Entries with scene source code:
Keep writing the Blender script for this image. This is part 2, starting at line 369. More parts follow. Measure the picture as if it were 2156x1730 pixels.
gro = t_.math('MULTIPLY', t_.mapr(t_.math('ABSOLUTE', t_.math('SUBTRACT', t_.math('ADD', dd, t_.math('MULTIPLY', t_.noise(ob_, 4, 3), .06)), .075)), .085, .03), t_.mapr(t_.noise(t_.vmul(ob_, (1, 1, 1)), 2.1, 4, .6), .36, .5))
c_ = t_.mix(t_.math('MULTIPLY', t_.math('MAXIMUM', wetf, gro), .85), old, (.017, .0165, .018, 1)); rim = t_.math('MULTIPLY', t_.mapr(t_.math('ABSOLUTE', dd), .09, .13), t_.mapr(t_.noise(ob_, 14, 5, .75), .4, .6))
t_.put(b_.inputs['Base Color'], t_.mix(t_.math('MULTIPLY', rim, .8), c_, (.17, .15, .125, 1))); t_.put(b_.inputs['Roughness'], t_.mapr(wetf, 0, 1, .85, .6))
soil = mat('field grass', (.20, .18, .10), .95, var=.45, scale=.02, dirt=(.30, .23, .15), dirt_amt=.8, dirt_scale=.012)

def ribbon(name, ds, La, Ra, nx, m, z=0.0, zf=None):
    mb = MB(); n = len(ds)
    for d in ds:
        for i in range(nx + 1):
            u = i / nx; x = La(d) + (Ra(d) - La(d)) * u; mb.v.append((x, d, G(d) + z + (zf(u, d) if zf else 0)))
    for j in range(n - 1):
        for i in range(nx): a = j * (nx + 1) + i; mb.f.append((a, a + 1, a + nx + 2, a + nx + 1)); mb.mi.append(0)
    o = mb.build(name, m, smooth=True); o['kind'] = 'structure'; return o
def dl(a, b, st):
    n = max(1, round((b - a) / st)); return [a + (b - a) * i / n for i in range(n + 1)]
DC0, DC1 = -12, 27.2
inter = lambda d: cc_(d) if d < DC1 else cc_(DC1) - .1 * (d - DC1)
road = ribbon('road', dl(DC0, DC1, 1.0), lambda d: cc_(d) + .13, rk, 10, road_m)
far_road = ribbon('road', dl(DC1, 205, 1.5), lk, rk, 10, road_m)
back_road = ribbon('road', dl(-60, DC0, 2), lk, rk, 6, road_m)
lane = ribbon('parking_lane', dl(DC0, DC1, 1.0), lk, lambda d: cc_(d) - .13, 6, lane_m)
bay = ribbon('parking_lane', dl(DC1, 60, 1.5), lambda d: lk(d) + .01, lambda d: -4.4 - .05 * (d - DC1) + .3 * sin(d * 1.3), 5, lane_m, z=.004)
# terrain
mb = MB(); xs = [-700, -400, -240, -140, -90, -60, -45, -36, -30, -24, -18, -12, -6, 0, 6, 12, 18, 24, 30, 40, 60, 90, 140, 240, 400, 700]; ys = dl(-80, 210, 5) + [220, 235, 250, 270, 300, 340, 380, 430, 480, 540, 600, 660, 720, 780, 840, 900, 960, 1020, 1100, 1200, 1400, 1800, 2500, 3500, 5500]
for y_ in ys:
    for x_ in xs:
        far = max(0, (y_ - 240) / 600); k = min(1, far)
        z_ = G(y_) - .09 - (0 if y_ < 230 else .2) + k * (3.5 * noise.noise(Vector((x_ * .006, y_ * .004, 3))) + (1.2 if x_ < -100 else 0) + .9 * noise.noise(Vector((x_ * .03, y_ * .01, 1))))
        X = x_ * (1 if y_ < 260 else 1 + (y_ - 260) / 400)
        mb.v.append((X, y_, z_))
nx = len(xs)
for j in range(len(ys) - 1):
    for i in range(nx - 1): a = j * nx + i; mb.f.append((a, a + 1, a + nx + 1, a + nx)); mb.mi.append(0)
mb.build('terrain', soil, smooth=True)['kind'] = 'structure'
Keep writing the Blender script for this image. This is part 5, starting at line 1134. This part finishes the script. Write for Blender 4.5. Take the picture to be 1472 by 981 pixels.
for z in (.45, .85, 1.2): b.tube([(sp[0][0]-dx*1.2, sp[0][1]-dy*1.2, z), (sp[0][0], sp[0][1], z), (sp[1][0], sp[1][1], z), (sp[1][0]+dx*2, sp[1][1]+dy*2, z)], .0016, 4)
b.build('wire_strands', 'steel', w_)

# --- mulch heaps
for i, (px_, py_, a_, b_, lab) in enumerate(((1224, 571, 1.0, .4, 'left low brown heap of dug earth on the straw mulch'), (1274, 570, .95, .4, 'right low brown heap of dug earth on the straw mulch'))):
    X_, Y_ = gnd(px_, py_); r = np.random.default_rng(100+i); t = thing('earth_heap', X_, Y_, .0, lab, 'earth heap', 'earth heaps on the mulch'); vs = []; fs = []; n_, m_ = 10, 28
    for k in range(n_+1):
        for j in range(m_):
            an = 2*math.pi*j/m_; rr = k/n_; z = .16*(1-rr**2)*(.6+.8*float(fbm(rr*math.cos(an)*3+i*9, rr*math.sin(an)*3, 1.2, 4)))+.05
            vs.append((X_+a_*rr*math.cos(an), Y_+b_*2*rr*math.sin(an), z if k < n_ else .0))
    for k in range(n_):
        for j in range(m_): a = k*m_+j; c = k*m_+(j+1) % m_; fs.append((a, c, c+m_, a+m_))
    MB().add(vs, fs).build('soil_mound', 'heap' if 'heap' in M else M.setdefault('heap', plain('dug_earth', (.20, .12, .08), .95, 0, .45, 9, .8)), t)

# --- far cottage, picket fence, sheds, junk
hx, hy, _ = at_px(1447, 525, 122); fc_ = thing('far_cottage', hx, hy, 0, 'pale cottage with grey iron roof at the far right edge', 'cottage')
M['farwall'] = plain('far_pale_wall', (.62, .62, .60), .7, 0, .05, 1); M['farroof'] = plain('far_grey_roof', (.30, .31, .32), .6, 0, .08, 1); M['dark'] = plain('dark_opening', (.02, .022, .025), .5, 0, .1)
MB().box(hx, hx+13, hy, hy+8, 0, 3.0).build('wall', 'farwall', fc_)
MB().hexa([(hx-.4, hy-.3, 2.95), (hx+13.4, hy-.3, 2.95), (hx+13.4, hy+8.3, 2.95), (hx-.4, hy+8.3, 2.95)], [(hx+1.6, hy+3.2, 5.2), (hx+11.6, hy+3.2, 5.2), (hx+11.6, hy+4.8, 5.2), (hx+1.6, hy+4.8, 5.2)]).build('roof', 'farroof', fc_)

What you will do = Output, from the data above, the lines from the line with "by 981 pixels." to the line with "b.build('wire_strands', 'steel', w_)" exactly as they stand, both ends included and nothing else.

Response below =
Keep writing the Blender script for this image. This is part 5, starting at line 1134. This part finishes the script. Write for Blender 4.5. Take the picture to be 1472 by 981 pixels.
for z in (.45, .85, 1.2): b.tube([(sp[0][0]-dx*1.2, sp[0][1]-dy*1.2, z), (sp[0][0], sp[0][1], z), (sp[1][0], sp[1][1], z), (sp[1][0]+dx*2, sp[1][1]+dy*2, z)], .0016, 4)
b.build('wire_strands', 'steel', w_)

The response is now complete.